On leaning on her partner:
It’s worth saying that the secret to success in our industry is having a wife. That’s why it’s all men succeeding, right? Because they have somebody who’s emotionally and logistically supporting them all the time. I don’t mean to be gendered, though, it’s a little more nuanced than that. I mean any partner supporting you in that particular way. I collaborate with my wife creatively a lot. She performs and acts in a lot of my work, all the way down to reading the script and giving me notes before anybody else sees it. She’s in Cult of Love right now. But when I see men doing project after project, the way that I attempt to do, I’m just like, there’s no way you’re doing that without emotional and logistical support. There’s no way. That’s why you see so many men succeeding and why, when they don’t thank their wife at award shows, I’m just like, tsk tsk.

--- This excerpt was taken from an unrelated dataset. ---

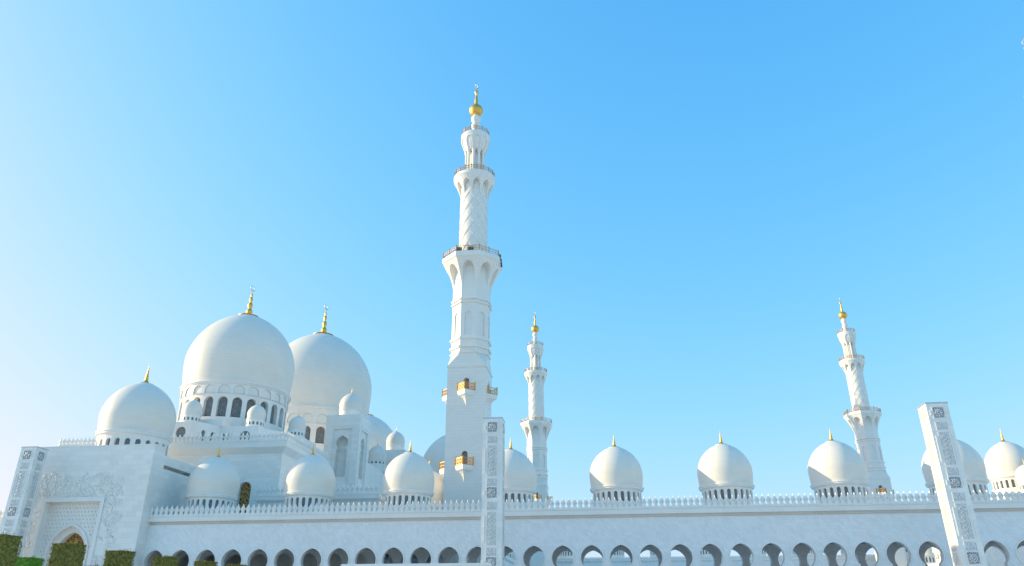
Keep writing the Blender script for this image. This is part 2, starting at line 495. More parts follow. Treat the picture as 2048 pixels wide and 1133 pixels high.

On feeling like she’d “made it”:
We did a workshop of my first play, Cinephilia, which was “lust.” I must have been 25 years old, and I thought I had written Who’s Afraid of Virginia Woolf? I was going to be the next great American playwright. Eugene O’Neill? That’s … who I am. We did this hybrid workshop performance and, within five minutes, the audience was laughing. They kept laughing and I was shocked that people were laughing. I just couldn’t believe it. However, in that moment I thought, This is the type of writer I am.

On protecting her work:
The way I describe my last play, Reverb, to people is “Fight Club: The Love Story,” and I got a review that said it’s really hard to care about people who are this fucked up. That fucked with my head. I don’t feel that way about my characters. The same thing happened with Bachelorette, the film. When I was going around having generals with people, one person said a similar thing that rattled around in my brain: “This is how women talk, but this is not what women want to watch.” That messed with me because I thought, “But this is what I do …” Obviously it’s just one person, but if people feel that way about my work, it’s a setback because I’m like, “It’s not going to work, it’s not going to make money, people don’t want to watch that. I guess I better pack up and get out of here.” I go into a real steeling-myself, introverted space. I put my walls up and lock my heart into a safe that nobody has the code for. And I just keep moving forward because I have to protect the play. That’s what’s important, not me. I have to push out whatever personal reaction I’m having and just go. The piece has to come first, as if it were a child.